While the idea that economic stability should come before tax-cuts is being presented by some parts of the press as a radical departure from traditional politics, it's a fairly traditional pragmatic model of fiscal responsibility - as is the promise to 'share growth' with the public sector, translatable as 'we will spend more when we can afford to spend more'.
There's a balancing act here, to be certain, between the hard line demand for spending discipline and the socially soft-centred measure of government policy being how it helps the most disadvantaged. Part of that act is the rebranding of 'help those that help themselves', phrased as a partial attack on a centralising government.

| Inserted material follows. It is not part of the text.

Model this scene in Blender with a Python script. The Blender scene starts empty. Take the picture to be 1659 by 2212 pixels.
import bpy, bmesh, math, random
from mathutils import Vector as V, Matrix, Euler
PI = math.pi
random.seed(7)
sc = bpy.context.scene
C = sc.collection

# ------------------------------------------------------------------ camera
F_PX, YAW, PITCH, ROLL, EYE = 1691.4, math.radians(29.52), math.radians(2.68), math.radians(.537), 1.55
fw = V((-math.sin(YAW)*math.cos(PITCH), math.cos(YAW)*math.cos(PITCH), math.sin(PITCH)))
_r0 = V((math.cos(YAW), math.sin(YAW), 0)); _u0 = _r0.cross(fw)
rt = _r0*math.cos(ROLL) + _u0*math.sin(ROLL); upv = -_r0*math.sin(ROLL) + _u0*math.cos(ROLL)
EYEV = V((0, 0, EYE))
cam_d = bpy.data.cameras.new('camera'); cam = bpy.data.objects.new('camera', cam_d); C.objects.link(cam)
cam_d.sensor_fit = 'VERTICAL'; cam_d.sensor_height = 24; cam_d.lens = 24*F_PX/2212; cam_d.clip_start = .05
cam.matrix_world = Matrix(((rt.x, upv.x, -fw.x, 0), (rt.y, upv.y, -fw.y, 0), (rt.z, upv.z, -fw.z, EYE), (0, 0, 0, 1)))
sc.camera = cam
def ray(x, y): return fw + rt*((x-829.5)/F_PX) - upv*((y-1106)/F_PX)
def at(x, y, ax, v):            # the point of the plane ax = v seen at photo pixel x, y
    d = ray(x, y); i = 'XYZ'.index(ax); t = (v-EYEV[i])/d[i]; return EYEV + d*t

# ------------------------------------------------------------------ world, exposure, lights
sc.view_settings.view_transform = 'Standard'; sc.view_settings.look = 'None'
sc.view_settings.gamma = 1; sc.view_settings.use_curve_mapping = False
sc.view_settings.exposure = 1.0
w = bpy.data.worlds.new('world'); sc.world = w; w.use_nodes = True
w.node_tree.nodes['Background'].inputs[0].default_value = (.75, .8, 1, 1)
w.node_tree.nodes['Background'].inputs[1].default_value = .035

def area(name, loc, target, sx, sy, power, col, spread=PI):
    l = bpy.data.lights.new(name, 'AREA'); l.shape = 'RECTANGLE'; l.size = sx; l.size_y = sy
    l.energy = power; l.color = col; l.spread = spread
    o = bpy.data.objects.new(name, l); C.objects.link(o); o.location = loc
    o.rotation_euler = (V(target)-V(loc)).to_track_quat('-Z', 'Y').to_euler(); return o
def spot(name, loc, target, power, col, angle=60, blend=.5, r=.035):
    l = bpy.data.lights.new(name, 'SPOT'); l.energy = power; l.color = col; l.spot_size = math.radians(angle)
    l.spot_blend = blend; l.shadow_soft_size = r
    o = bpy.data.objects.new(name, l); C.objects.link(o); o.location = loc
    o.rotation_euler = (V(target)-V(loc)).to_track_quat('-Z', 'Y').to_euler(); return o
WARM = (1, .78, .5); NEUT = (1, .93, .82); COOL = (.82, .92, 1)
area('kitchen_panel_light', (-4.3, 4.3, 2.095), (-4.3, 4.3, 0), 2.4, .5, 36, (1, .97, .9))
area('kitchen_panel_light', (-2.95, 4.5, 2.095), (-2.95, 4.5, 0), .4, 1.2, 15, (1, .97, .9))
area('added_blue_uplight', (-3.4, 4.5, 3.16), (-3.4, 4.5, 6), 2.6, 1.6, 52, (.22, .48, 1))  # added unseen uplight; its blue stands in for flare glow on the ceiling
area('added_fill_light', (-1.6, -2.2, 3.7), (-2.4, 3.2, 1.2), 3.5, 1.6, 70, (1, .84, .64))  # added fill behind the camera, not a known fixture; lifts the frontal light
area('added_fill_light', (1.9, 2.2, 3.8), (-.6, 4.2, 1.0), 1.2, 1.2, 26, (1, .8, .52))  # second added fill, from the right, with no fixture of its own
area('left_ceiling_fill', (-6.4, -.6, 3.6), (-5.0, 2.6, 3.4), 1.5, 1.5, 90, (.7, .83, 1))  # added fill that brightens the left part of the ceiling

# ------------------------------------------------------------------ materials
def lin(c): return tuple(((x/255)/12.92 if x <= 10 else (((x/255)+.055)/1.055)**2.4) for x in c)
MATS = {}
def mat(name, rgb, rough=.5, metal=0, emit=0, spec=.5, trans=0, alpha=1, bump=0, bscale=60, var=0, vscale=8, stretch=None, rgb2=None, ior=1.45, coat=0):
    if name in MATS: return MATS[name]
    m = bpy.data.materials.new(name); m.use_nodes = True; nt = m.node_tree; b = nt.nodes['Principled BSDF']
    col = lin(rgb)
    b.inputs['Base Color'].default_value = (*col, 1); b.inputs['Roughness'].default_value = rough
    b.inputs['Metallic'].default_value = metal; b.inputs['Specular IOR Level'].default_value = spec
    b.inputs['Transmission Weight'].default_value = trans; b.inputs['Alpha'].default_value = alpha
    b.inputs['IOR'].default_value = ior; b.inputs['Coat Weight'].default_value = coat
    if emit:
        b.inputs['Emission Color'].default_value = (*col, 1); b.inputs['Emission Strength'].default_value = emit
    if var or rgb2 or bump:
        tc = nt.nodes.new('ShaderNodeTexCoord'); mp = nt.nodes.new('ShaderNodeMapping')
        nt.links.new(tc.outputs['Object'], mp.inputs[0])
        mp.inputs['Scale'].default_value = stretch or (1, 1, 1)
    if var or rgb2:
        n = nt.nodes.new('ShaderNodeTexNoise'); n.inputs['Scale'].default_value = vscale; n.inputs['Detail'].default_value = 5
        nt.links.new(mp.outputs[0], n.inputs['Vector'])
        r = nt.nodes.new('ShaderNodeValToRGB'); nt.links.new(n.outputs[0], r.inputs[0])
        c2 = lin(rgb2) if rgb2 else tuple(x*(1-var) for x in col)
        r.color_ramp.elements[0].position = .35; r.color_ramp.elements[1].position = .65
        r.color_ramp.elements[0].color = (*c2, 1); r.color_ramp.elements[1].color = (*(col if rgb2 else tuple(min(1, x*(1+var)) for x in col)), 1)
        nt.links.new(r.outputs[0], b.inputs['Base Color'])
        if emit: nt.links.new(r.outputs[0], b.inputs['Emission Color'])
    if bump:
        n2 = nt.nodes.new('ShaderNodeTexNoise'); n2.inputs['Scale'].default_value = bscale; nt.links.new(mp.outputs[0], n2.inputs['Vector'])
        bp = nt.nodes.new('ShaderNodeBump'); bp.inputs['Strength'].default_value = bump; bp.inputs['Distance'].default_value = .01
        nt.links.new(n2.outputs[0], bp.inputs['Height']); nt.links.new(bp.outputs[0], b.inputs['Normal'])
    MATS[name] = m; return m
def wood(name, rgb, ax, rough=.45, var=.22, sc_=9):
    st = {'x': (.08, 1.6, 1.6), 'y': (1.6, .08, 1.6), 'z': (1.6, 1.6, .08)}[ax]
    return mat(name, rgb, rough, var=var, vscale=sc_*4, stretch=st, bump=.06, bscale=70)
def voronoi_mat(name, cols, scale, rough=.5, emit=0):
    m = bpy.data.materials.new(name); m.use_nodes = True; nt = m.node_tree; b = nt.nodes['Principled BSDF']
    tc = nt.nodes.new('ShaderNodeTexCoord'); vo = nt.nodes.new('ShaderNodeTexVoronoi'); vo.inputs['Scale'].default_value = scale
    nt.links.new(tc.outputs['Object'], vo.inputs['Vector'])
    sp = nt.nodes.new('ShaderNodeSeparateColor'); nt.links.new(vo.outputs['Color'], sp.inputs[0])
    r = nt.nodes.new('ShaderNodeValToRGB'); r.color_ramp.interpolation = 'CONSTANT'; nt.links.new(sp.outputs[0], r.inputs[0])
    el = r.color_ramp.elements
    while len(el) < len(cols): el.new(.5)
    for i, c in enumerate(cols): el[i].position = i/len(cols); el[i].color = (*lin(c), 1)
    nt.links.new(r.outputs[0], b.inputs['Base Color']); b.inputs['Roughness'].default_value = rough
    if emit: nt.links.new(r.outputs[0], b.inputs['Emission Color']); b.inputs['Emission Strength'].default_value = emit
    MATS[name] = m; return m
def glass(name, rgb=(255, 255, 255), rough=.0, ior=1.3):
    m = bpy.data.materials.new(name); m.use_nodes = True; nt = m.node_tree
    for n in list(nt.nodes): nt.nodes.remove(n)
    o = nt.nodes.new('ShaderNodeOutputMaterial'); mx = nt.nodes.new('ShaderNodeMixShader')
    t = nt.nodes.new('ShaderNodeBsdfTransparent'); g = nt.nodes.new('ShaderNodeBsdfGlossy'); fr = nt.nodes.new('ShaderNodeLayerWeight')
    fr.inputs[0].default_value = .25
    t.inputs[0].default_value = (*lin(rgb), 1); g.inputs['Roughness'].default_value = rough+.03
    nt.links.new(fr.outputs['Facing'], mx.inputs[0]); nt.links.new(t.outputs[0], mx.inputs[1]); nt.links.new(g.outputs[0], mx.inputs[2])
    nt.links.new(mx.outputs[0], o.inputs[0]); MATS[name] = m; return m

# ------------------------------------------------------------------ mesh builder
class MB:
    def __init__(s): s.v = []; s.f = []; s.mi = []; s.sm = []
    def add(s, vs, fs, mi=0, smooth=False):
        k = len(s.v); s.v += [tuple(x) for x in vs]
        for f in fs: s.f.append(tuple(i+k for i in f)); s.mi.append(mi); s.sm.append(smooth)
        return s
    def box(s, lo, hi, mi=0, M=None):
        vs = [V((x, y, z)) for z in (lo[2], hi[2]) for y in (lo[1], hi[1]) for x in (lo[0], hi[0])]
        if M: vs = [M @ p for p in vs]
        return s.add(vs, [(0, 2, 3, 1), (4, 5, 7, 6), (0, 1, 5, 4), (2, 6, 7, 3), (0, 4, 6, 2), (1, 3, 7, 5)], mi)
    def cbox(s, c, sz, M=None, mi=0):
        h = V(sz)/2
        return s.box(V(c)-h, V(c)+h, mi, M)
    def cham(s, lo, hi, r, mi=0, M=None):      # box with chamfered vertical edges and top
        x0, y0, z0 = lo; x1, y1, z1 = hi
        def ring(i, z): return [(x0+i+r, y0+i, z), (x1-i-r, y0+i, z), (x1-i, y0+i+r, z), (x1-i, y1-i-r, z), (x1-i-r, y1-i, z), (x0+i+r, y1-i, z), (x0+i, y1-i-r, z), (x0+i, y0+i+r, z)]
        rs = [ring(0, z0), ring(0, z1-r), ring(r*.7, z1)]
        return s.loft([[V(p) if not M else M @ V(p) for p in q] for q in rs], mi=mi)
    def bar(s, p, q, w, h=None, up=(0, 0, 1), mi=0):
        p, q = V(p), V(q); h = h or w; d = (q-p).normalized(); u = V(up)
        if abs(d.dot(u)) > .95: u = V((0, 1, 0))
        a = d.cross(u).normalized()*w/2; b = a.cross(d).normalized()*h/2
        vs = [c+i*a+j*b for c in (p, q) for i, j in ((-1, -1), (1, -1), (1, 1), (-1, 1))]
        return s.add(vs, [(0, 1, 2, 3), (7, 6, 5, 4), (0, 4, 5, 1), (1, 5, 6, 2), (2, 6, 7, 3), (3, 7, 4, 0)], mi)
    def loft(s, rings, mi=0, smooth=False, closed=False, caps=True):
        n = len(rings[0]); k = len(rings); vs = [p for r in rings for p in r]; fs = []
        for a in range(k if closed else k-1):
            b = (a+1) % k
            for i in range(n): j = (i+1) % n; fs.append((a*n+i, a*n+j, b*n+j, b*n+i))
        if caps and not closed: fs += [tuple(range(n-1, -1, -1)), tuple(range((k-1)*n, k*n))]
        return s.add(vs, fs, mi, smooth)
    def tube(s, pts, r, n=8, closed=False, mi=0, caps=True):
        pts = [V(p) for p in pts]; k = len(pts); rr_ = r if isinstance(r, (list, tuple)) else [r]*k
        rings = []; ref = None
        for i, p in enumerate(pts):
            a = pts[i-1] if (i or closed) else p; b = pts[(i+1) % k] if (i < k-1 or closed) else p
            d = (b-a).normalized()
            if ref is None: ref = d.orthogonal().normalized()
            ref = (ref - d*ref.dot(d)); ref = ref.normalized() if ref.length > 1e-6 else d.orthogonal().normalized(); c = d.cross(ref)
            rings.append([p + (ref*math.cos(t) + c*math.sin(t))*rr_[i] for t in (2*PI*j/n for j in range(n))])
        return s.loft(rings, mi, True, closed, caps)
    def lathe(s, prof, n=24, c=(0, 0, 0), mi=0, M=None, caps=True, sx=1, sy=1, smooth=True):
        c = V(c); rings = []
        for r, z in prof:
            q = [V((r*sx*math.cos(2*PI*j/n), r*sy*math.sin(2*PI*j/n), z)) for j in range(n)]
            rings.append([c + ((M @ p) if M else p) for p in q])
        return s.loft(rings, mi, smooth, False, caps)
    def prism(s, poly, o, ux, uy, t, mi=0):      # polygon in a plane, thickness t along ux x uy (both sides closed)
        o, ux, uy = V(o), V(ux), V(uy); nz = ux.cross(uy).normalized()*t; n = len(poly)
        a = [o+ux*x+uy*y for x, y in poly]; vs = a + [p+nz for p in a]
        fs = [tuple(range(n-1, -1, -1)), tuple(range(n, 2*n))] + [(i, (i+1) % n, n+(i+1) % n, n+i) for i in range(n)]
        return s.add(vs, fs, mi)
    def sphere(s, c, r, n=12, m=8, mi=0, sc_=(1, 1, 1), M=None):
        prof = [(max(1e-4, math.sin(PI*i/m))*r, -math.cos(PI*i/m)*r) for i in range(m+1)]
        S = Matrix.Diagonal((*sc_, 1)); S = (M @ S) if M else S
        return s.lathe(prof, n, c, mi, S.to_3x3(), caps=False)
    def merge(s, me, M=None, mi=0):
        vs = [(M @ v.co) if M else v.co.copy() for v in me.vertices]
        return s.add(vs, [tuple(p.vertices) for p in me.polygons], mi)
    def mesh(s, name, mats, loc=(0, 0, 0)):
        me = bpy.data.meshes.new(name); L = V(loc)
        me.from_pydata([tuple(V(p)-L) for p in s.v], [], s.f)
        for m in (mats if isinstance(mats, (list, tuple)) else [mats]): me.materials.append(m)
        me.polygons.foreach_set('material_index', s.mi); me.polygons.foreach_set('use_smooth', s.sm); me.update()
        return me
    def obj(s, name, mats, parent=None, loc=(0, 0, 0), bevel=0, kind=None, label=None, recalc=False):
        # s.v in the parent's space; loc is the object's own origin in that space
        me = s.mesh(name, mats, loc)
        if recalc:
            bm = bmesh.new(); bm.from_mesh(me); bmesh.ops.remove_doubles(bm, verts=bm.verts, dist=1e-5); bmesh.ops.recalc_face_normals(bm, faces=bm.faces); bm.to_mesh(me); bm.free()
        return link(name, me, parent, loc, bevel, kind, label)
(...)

For example:
We will stand up for the victims of state failure and ensure that social justice and equal opportunity are achieved by empowering people and communities - instead of thinking that only the state can guarantee fairness.
A small rhetorical misdirection here: the only way to help people is to empower them, not to have the state intervene. However, it's the state's fault for not intervening to empower them in the proper way: it was the wrong kind of intervention, the wrong flavour of fairness because it was defined by the state. Note the absence of the market as a means of ensuring social justice.
It also manages to avoid entirely demonising the state as a distant, interfering, disciplinarian: the state can also be a warm, huggable place where people can come together:
We understand the limitations of government, but are not limited in our aspirations for government. We believe in the role of government as a force for good. [...]
We believe that government should be closer to the people, not further away. We want to see more local democracy, instead of more centralisation.
It's a good move, given how many potential voters work directly or indirectly in the public sector - but mainly because it taps into the sensation that democracy and accountability in the UK are sliding away. It ends up being not so much an indirect critique of the state, as the role of the state under the Blair government.
There's also a hint of the woe-fully managed dog-whistle tactic ("are you thinking what we're thinking?") where fairly non-committal phrases can be taken to support both socially conservative and progressive values. For example, support for traditional marriage and the family without ruling out same-sex or non-traditional families:
[Government] should support families and marriage, and those who care for others.
The problem here is that you have to want to see those hidden emphasises: it's primarily an exercise in political truisims, pragmatic to the point of blandness and liable to annoy some party activists for its lack of backbone. The key trick in this document is presenting conservative values as a principle of natural equilibrium:
We will trust professionals and share responsibility - instead of controlling professionals in state monopolies.
and
We will ensure strong defence and the effective enforcement of laws that balance liberty and safety - instead of ineffective authoritarianism which puts both freedom and security at risk.
Both of which present the image of a harmonious balance between the state and the individual - between private and public action - that is intended to contrast with the Blair government's pursuit of barcode neck tattoos. On those grounds, it's a good salespitch and one which fits in with Cameron's preference for 'consensual' rather than 'adversarial' politics.
The main problem in getting members to sign on isn't the declaration that there is such a thing as a society after all, or that purer conservatives will argue that government should butt the fuck out of our lives on all fronts - but that there's relatively little for the party faithful to rally behind. Regardless of affiliation, party activists like adversarial politics and it will take more than this to wean them off the thrill of partisan debate.
One of the new Conservative party slogans is 'change to win': whether this signals better PR or a true policy revamp is still unclear. The hint of a return to small 'c' conservative economics is going to be the most popular part of this document - and is perhaps designed to appeal to the centre right as well as traditional party members; almost everything else is about an attempt to re-occupy the centre ground on social issues.